▶ [THE REQUEST]:
Print the entries below in their entirety, exactly as they are written.

▶ [MATERIAL FOR THE TASK]:
========
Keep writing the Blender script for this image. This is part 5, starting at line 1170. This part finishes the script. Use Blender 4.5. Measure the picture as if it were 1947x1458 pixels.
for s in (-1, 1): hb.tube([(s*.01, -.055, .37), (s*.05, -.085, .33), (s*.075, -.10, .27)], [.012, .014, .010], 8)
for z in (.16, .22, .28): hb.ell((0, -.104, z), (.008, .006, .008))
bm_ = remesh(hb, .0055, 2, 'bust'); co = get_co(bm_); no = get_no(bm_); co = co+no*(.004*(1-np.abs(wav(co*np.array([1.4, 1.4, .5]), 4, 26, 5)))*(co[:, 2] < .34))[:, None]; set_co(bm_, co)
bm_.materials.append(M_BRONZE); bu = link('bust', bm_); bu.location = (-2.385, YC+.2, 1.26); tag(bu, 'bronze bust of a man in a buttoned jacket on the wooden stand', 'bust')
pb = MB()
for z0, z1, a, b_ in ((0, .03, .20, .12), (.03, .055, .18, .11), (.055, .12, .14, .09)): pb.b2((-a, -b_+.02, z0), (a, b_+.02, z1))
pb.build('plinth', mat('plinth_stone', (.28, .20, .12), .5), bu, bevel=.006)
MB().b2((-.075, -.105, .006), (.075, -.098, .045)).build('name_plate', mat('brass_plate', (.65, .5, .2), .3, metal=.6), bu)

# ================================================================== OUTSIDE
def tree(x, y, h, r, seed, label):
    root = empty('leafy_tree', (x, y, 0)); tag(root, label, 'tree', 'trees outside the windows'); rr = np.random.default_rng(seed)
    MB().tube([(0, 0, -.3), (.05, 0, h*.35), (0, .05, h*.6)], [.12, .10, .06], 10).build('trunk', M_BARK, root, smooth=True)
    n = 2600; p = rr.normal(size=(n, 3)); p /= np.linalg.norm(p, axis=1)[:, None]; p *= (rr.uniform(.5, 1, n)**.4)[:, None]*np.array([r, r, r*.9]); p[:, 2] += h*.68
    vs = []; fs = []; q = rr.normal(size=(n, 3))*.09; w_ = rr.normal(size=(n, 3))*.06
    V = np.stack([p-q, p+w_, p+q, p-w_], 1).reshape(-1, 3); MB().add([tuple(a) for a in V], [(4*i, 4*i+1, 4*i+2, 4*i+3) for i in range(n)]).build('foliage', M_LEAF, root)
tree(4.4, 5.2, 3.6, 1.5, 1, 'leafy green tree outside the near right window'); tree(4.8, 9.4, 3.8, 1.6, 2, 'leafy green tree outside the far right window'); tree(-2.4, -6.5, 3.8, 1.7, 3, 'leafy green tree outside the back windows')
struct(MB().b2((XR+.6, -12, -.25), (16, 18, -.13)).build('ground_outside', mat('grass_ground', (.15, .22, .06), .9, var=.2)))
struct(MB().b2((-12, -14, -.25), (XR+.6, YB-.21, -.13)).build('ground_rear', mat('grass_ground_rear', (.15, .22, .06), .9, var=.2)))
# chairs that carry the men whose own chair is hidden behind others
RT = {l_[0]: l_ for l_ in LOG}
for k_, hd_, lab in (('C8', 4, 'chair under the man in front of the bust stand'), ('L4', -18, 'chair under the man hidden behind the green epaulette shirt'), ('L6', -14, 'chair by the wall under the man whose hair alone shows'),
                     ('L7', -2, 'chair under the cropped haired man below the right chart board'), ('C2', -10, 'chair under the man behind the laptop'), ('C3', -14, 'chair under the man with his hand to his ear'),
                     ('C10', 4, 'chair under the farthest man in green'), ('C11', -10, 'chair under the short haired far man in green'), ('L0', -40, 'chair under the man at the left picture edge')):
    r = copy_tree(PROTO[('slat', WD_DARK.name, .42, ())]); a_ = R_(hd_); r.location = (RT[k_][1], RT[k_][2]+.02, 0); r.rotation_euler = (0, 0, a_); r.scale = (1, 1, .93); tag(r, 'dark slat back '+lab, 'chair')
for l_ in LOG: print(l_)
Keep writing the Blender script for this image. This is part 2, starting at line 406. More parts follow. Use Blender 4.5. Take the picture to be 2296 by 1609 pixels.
========
▶ [SOLVED EXERCISE]:
Keep writing the Blender script for this image. This is part 5, starting at line 1170. This part finishes the script. Use Blender 4.5. Measure the picture as if it were 1947x1458 pixels.
for s in (-1, 1): hb.tube([(s*.01, -.055, .37), (s*.05, -.085, .33), (s*.075, -.10, .27)], [.012, .014, .010], 8)
for z in (.16, .22, .28): hb.ell((0, -.104, z), (.008, .006, .008))
bm_ = remesh(hb, .0055, 2, 'bust'); co = get_co(bm_); no = get_no(bm_); co = co+no*(.004*(1-np.abs(wav(co*np.array([1.4, 1.4, .5]), 4, 26, 5)))*(co[:, 2] < .34))[:, None]; set_co(bm_, co)
bm_.materials.append(M_BRONZE); bu = link('bust', bm_); bu.location = (-2.385, YC+.2, 1.26); tag(bu, 'bronze bust of a man in a buttoned jacket on the wooden stand', 'bust')
pb = MB()
for z0, z1, a, b_ in ((0, .03, .20, .12), (.03, .055, .18, .11), (.055, .12, .14, .09)): pb.b2((-a, -b_+.02, z0), (a, b_+.02, z1))
pb.build('plinth', mat('plinth_stone', (.28, .20, .12), .5), bu, bevel=.006)
MB().b2((-.075, -.105, .006), (.075, -.098, .045)).build('name_plate', mat('brass_plate', (.65, .5, .2), .3, metal=.6), bu)

# ================================================================== OUTSIDE
def tree(x, y, h, r, seed, label):
    root = empty('leafy_tree', (x, y, 0)); tag(root, label, 'tree', 'trees outside the windows'); rr = np.random.default_rng(seed)
    MB().tube([(0, 0, -.3), (.05, 0, h*.35), (0, .05, h*.6)], [.12, .10, .06], 10).build('trunk', M_BARK, root, smooth=True)
    n = 2600; p = rr.normal(size=(n, 3)); p /= np.linalg.norm(p, axis=1)[:, None]; p *= (rr.uniform(.5, 1, n)**.4)[:, None]*np.array([r, r, r*.9]); p[:, 2] += h*.68
    vs = []; fs = []; q = rr.normal(size=(n, 3))*.09; w_ = rr.normal(size=(n, 3))*.06
    V = np.stack([p-q, p+w_, p+q, p-w_], 1).reshape(-1, 3); MB().add([tuple(a) for a in V], [(4*i, 4*i+1, 4*i+2, 4*i+3) for i in range(n)]).build('foliage', M_LEAF, root)
tree(4.4, 5.2, 3.6, 1.5, 1, 'leafy green tree outside the near right window'); tree(4.8, 9.4, 3.8, 1.6, 2, 'leafy green tree outside the far right window'); tree(-2.4, -6.5, 3.8, 1.7, 3, 'leafy green tree outside the back windows')
struct(MB().b2((XR+.6, -12, -.25), (16, 18, -.13)).build('ground_outside', mat('grass_ground', (.15, .22, .06), .9, var=.2)))
struct(MB().b2((-12, -14, -.25), (XR+.6, YB-.21, -.13)).build('ground_rear', mat('grass_ground_rear', (.15, .22, .06), .9, var=.2)))
# chairs that carry the men whose own chair is hidden behind others
RT = {l_[0]: l_ for l_ in LOG}
for k_, hd_, lab in (('C8', 4, 'chair under the man in front of the bust stand'), ('L4', -18, 'chair under the man hidden behind the green epaulette shirt'), ('L6', -14, 'chair by the wall under the man whose hair alone shows'),
                     ('L7', -2, 'chair under the cropped haired man below the right chart board'), ('C2', -10, 'chair under the man behind the laptop'), ('C3', -14, 'chair under the man with his hand to his ear'),
                     ('C10', 4, 'chair under the farthest man in green'), ('C11', -10, 'chair under the short haired far man in green'), ('L0', -40, 'chair under the man at the left picture edge')):
    r = copy_tree(PROTO[('slat', WD_DARK.name, .42, ())]); a_ = R_(hd_); r.location = (RT[k_][1], RT[k_][2]+.02, 0); r.rotation_euler = (0, 0, a_); r.scale = (1, 1, .93); tag(r, 'dark slat back '+lab, 'chair')
for l_ in LOG: print(l_)
Keep writing the Blender script for this image. This is part 2, starting at line 406. More parts follow. Use Blender 4.5. Take the picture to be 2296 by 1609 pixels.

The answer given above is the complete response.